Geoff commented that a director has to be careful about choosing a play and cast, and that Donie Walsh was served well by his five actors tonight.
“They worked as a team effectively, finding a lot of nuances of the play, and finding highs and lows, and creating interesting pictures, and they moved naturally,” said the Adjudicator.
He praised the actors work with their characters, “layers,”.
However the first act of the play was strident and angry, he found, and at times the audience were “locked out a bit,”. But he found the play began to move on, with the arrival of Ivan.
“At times I felt myself withdrawing in my seat, so think of us, think of us who are with the story, hearing the story, but once we got into the story, we found layers within the characters and found nuances that allowed us to empathise with the characters,” said Geoff.
He said that Lockhart was imposing and “was the devil and looked the part,” and the part where he put Sharkey up against the wall, was quite chilling.
“I found the comedy lines punched very well, like the line, “Don’t talk to me about trouble in paradise,” said the Adjudicator.
Geoff wondered if the glasses that Ivan wears were “Jack Duckworth glasses,” and he calls that scene where he wears them first, a “lovely moment,”
On stage, the adjudicator opened the toilet door, and called what he found, “disgusting,”.
“There was lots of really good stuff happening, but when Lockhart was describing the place when playing cards, I felt it could be paced up slightly more, and pushed on a bit, but it was a very interesting creative work, well done to Donal,” said Geoff.
He praised all five actors of ‘The Seafarer’.
“Sharkey played by Tommy Moyles had stage presence, and in his stillness he communicated so well to us, he found anger, he found regret, and we felt it for him,” said Geoff. “It was an accomplished work.”
He found Mike Russell acted well as the blind Richard, which he said is not easy to do.
“John Hughes as Ivan made the character really likable and made you want to empathise with him,” said the adjudicator.
He said Nicky was also well done, considering it is a most difficult role for an actor.
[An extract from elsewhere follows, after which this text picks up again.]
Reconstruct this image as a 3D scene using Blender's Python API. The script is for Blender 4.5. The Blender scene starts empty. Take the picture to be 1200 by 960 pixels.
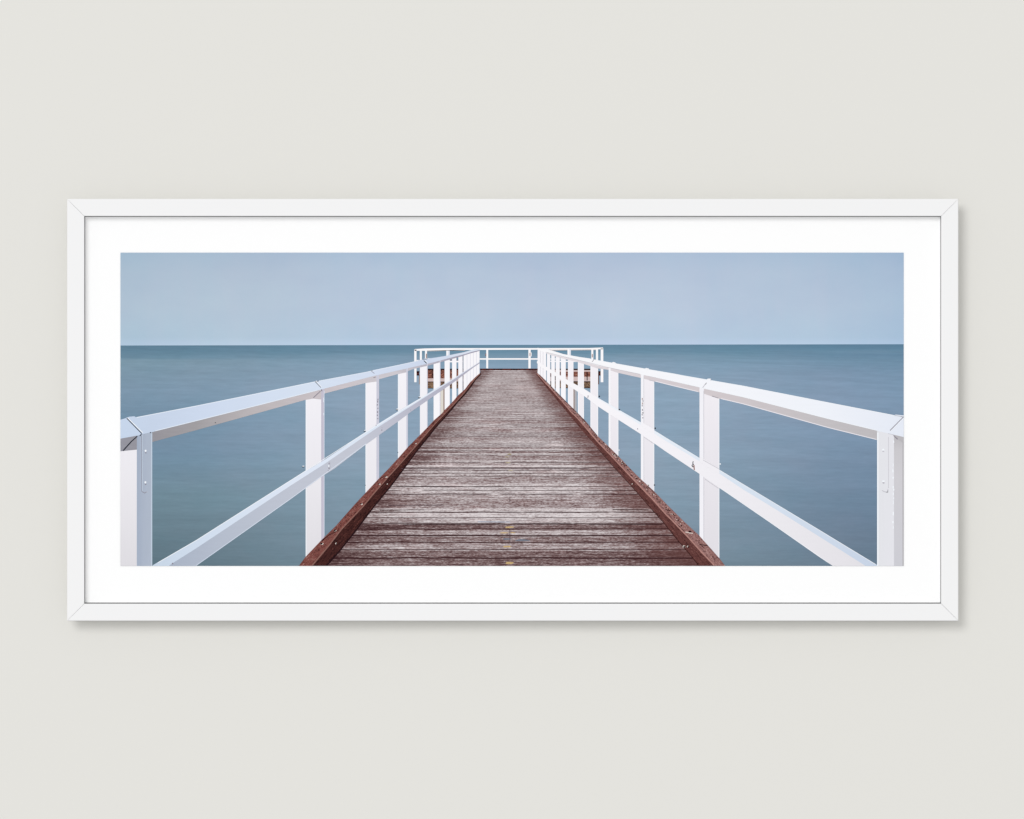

Nicky was played by Greg Mulcahy.
“Lockhart, played by Darren Cannon, had a wonderful stage presence and his stillness was quite magnetic,” said Geoff.
He concluded by saying Kilmeen showed a suitably disgusting place and also the broken lives of these men. He said the director worked well with the five actors to find the play’s many layers.

“There was so many moments well marked, and when it found its course, The Seafarer brought us on a wonderful booze cruise,” ended the adjudicator.